## [TASK REQUIREMENTS]
Nothing may be dropped or altered: reproduce all the data.

## [SOURCE DATA]

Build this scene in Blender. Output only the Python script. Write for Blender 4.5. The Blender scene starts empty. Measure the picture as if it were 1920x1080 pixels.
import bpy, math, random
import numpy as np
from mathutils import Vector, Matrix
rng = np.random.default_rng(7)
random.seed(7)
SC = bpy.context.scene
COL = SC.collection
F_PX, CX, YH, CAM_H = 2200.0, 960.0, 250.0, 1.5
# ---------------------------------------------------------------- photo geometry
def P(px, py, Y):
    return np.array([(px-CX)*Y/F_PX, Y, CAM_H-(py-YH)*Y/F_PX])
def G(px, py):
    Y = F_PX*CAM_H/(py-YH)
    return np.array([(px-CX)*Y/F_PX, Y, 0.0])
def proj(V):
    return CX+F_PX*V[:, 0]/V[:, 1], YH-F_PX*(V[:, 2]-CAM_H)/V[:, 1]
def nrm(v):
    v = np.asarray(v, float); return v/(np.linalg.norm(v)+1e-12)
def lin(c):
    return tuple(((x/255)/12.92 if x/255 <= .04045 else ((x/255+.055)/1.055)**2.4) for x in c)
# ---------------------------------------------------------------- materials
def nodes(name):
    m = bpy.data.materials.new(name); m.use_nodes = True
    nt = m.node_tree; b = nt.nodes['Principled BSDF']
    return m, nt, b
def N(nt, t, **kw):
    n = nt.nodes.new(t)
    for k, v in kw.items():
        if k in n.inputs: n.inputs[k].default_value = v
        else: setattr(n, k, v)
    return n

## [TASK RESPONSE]
Build this scene in Blender. Output only the Python script. Write for Blender 4.5. The Blender scene starts empty. Measure the picture as if it were 1920x1080 pixels.
import bpy, math, random
import numpy as np
from mathutils import Vector, Matrix
rng = np.random.default_rng(7)
random.seed(7)
SC = bpy.context.scene
COL = SC.collection
F_PX, CX, YH, CAM_H = 2200.0, 960.0, 250.0, 1.5
# ---------------------------------------------------------------- photo geometry
def P(px, py, Y):
    return np.array([(px-CX)*Y/F_PX, Y, CAM_H-(py-YH)*Y/F_PX])
def G(px, py):
    Y = F_PX*CAM_H/(py-YH)
    return np.array([(px-CX)*Y/F_PX, Y, 0.0])
def proj(V):
    return CX+F_PX*V[:, 0]/V[:, 1], YH-F_PX*(V[:, 2]-CAM_H)/V[:, 1]
def nrm(v):
    v = np.asarray(v, float); return v/(np.linalg.norm(v)+1e-12)
def lin(c):
    return tuple(((x/255)/12.92 if x/255 <= .04045 else ((x/255+.055)/1.055)**2.4) for x in c)
# ---------------------------------------------------------------- materials
def nodes(name):
    m = bpy.data.materials.new(name); m.use_nodes = True
    nt = m.node_tree; b = nt.nodes['Principled BSDF']
    return m, nt, b
def N(nt, t, **kw):
    n = nt.nodes.new(t)
    for k, v in kw.items():
        if k in n.inputs: n.inputs[k].default_value = v
        else: setattr(n, k, v)
    return n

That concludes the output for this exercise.